浄土真宗本願寺派 興徳山乗善寺

ちょっといい話

法話

2025

大丈夫

No.686

普段からよく使う言葉として「大丈夫」という言葉がありますが、実は仏教語だということをご存知でしたか? 現在は大丈夫」の意味は、辞書には次のように書かれています。
 1.あぶなげがなく安心できるさま、強くてしっかりしているさま
 2.まちがいがなくて確かなさま

また、昔は立派な男性のことを「益荒男」と言いましたが、「丈夫」と書いて「ますらお」とも読むように、立派な男性のことを「大丈夫」と言ったのです。

さらに、インドの古典語であるサンスクリット語では「大丈夫」のことをマハープルシャと言い、「マハー」は「偉大な」という意味で、「プルシャ」は「人、男性」という意味があり、マハープルシャは偉大な人間とか、偉大な男性という意味であったといいます。

では、仏教として「大丈夫」という言葉はどこから出てきたのでしょうか。

『涅槃経』には「大丈夫」とあり、『華厳経』には「諸々の修行者は、この法に安住すれば大丈夫の名号を得る」とあります。

『仏説無量寿経』には「調御丈夫」と出てきますが、これは「十号」という十種類ある仏さまの呼び名の一つなのです。サンスクリット語で、「すぐれた御者」、すなわち「馬を操る人」という意味で、そこから転じて「仏道への導き方が上手な人」となったのです。まさに「大丈夫」とはお釈迦さまのことを表している言葉であり、仏に導かれ心から安心できる様子を「大丈夫」と表しているのです。

その「大丈夫」であるお釈迦さまは『浄土三部経』で阿弥陀仏の救いを説かれました。

親鸞聖人は、「南無阿弥陀仏」の六字を「本願招喚の勅命なり」と仰り、「われにまかせよ」という仏さまの喚び声であるとお示しくださいました。つまり、「南無阿弥陀仏」とは、阿弥陀仏が私に向けて願いをかけてくださり、「安心しておくれ、あなたのいのちは私が引き受けた」と、私を包み込んでくださるお言葉なのです。

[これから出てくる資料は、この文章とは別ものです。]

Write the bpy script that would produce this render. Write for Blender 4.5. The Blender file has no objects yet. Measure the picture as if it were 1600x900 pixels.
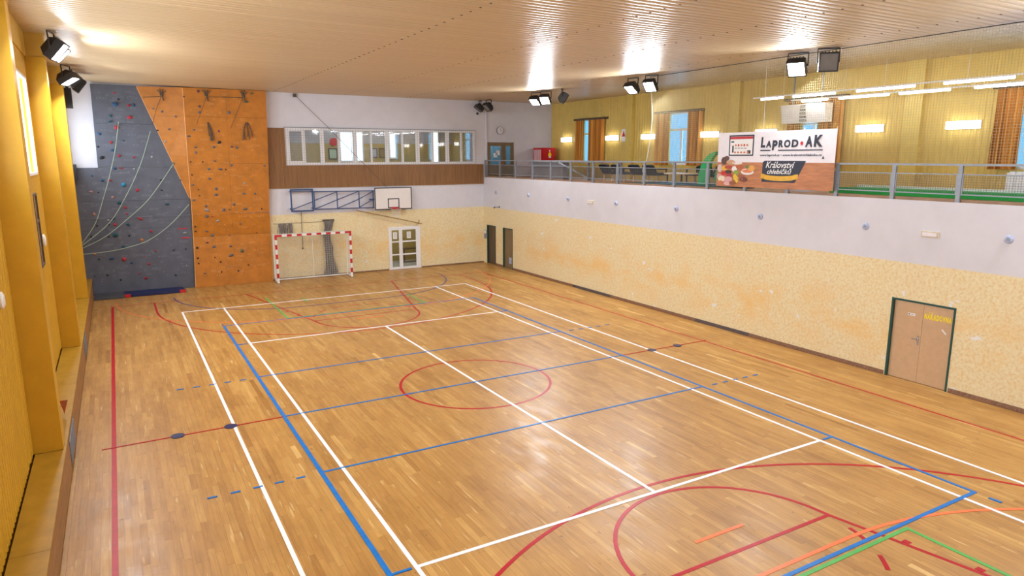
import bpy, math, random
from mathutils import Vector, Matrix
import numpy as np
random.seed(7)
sc = bpy.context.scene
COL = sc.collection
PI = math.pi

# ------------------------------------------------------------------ camera
cam_data = bpy.data.cameras.new('camera')
cam = bpy.data.objects.new('camera', cam_data)
COL.objects.link(cam)
yaw, pitch, roll = 0.5202, 0.1895, -0.0015
fwd0 = Vector((math.sin(yaw), math.cos(yaw), 0)); right0 = Vector((math.cos(yaw), -math.sin(yaw), 0)); up0 = Vector((0, 0, 1))
fwd = math.cos(pitch)*fwd0 - math.sin(pitch)*up0
up = math.cos(pitch)*up0 + math.sin(pitch)*fwd0
rr = math.cos(roll)*right0 + math.sin(roll)*up
uu = -math.sin(roll)*right0 + math.cos(roll)*up
M = Matrix.Identity(4)
for i in range(3):
    M[i][0], M[i][1], M[i][2] = rr[i], uu[i], -fwd[i]
M[0][3], M[1][3], M[2][3] = -7.129, -14.212, 5.353
cam.matrix_world = M
cam_data.sensor_width = 36
cam_data.lens = 1073.05/1600*36
cam_data.clip_start = 0.05
cam_data.clip_end = 300
sc.camera = cam

# ------------------------------------------------------------------ sky, exposure
world = bpy.data.worlds.new('sky'); sc.world = world
world.use_nodes = True
bg = world.node_tree.nodes['Background']
bg.inputs[0].default_value = (0.72, 0.87, 1.0, 1)
bg.inputs[1].default_value = 2.2
sc.view_settings.view_transform = 'Standard'
sc.view_settings.look = 'None'
sc.view_settings.gamma = 1
sc.view_settings.use_curve_mapping = False
sc.view_settings.exposure = 0.2
LAMP_W = 165          # one floodlight
DAY_W = 230           # one bay of side windows
TUBE_E = 18

# daylight coming in through the tall side windows (one lamp per window bay)
def daylight(x, y0, y1, z0, z1, w, rot):
    l = bpy.data.lights.new('window_daylight', 'AREA'); l.shape = 'RECTANGLE'
    l.size = y1-y0; l.size_y = z1-z0; l.energy = w; l.color = (0.80, 0.90, 1.0)
    o = bpy.data.objects.new('window_daylight', l); COL.objects.link(o)
    o.location = (x, (y0+y1)/2, (z0+z1)/2); o.rotation_euler = rot
BAYS = [(-14.6, -9.3), (-7.7, -2.1), (-0.8, 5.15), (6.4, 12.0), (13.3, 16.4)]
for a, b in BAYS:
    daylight(-8.80, a, b, 4.96, 7.12, DAY_W*(b-a)/5.6, (PI/2, 0, -PI/2))
BWIN = [(12.55, 14.25), (6.35, 8.15), (0.15, 1.95), (-7.0, -4.95)]
for a, b in BWIN:
    daylight(13.2, a, b, 5.1, 7.0, 90, (PI/2, 0, PI/2))

# ------------------------------------------------------------------ helpers
OFF = {}
def V(*a): return Vector(a)

class MB:
    def __init__(s): s.v = []; s.f = []; s.m = []
    def add(s, vs, fs, mi=0):
        b = len(s.v); s.v += [tuple(p) for p in vs]
        s.f += [tuple(b+i for i in q) for q in fs]; s.m += [mi]*len(fs)
    def box(s, x0, x1, y0, y1, z0, z1, mi=0):
        x0, x1 = min(x0, x1), max(x0, x1); y0, y1 = min(y0, y1), max(y0, y1); z0, z1 = min(z0, z1), max(z0, z1)
        s.add([(x0,y0,z0),(x1,y0,z0),(x1,y1,z0),(x0,y1,z0),(x0,y0,z1),(x1,y0,z1),(x1,y1,z1),(x0,y1,z1)],
              [(0,3,2,1),(4,5,6,7),(0,1,5,4),(1,2,6,5),(2,3,7,6),(3,0,4,7)], mi)
    def bar(s, p, q, w, h=None, mi=0, upv=(0,0,1)):
        p, q = Vector(p), Vector(q); h = h or w
        d = (q-p).normalized(); u = Vector(upv)
        if abs(d.dot(u)) > 0.98: u = Vector((0,1,0))
        a = d.cross(u).normalized()*w/2; b = a.normalized().cross(d).normalized()*h/2
        vs = [p-a-b, p+a-b, p+a+b, p-a+b, q-a-b, q+a-b, q+a+b, q-a+b]
        s.add(vs, [(0,1,2,3),(4,7,6,5),(0,4,5,1),(1,5,6,2),(2,6,7,3),(3,7,4,0)], mi)
    def tube(s, pts, r, n=6, mi=0):
        pts = [Vector(p) for p in pts]; N = len(pts); vs = []
        for i, p in enumerate(pts):
            d = (pts[min(i+1, N-1)]-pts[max(i-1, 0)]).normalized()
            u = Vector((0,0,1)) if abs(d.z) < 0.9 else Vector((0,1,0))
            a = d.cross(u).normalized(); b = a.cross(d).normalized()
            rad = r[i] if isinstance(r, (list, tuple)) else r
            for k in range(n):
                t = 2*PI*k/n; vs.append(p+a*math.cos(t)*rad+b*math.sin(t)*rad)
        fs = [(i*n+k, i*n+(k+1) % n, (i+1)*n+(k+1) % n, (i+1)*n+k) for i in range(N-1) for k in range(n)]
        fs += [tuple(range(n-1, -1, -1)), tuple((N-1)*n+k for k in range(n))]
        s.add(vs, fs, mi)
    def prism(s, poly, f0, f1, mi=0):
        """poly: 2D points; f0, f1 map (u,v) to the two faces."""
        n = len(poly); vs = [f0(*p) for p in poly]+[f1(*p) for p in poly]
        fs = [tuple(range(n)), tuple(range(2*n-1, n-1, -1))]+[(i, (i+1) % n+0, (i+1) % n+n, i+n) for i in range(n)]
        s.add(vs, fs, mi)
    def sphere(s, c, r, seg=12, rings=8, mi=0, zs=1.0):
        vs = []; fs = []
        for i in range(rings+1):
            t = PI*i/rings
            for k in range(seg):
                a = 2*PI*k/seg; vs.append((c[0]+r*math.sin(t)*math.cos(a), c[1]+r*math.sin(t)*math.sin(a), c[2]+r*zs*math.cos(t)))
        for i in range(rings):
            for k in range(seg): fs.append((i*seg+k, (i+1)*seg+k, (i+1)*seg+(k+1) % seg, i*seg+(k+1) % seg))
        s.add(vs, fs, mi)
    def build(s, name, mats, parent=None, local=False, smooth=False):
        if not isinstance(mats, (list, tuple)): mats = [mats]
        vs = np.array(s.v, dtype=float).reshape(-1, 3)
        if parent is not None:
            off = np.zeros(3) if local else np.array(OFF.get(parent.name, (0,0,0)))
            loc = Vector((0,0,0)); sub = off; OFFv = off
        else:
            lo, hi = vs.min(0), vs.max(0)
            sub = np.array([(lo[0]+hi[0])/2, (lo[1]+hi[1])/2, lo[2]]); loc = Vector(sub); OFFv = sub
        me = bpy.data.meshes.new(name)
        me.from_pydata((vs-sub).tolist(), [], s.f)
        for m in mats: me.materials.append(m)
        if len(mats) > 1: me.polygons.foreach_set('material_index', s.m)
        if smooth: me.polygons.foreach_set('use_smooth', [True]*len(me.polygons))
        me.update()
        o = bpy.data.objects.new(name, me); COL.objects.link(o)
        o.location = loc
        if parent is not None: o.parent = parent
        OFF[o.name] = tuple(OFFv)
        return o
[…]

そうは言っても、私たちはその仏の命令に従うことがなかなかできません。仏の命令よりも自らの煩悩を優先して生きてしまっているのが私たちであります。

しかし、人生は思い通りにはいきません。一寸先は闇、いつ逆境に陥るかわかりません。

自らの煩悩のままに従った人生は虚しく、淋しいものです。私たちに虚しい人生を送らせないために、真実の世界から「真実にめざめよ」と願い、はたらいてくださるのが阿弥陀仏なのです。お念仏に出遇ってこそ、煩悩に振り回されない人生を歩ませていただくことができるのです。

阿弥陀仏の救い、大慈悲心による光はあらゆる人々を照らしてくださっています。

私たちには、その光を見ることはできませんが、阿弥陀仏はいつでも、どこでも照らし続けてくださっているのです。
 『煩悩にまなこさへられて 摂取の光明みざれども
   大悲ものうきことなくて つねにわが身をてらすなり』

不安や心配事のない人生はありません。思い悩み、苦しみ、悲しみの避けられない人生です。

お釈迦さまがお示しくださったみ教えを依りどころとして、「だいじょうぶ、だいじょうぶ」と喚んでくださる阿弥陀仏の声を頼りに、親鸞聖人が歩まれたお念仏の道を歩んでまいりましょう。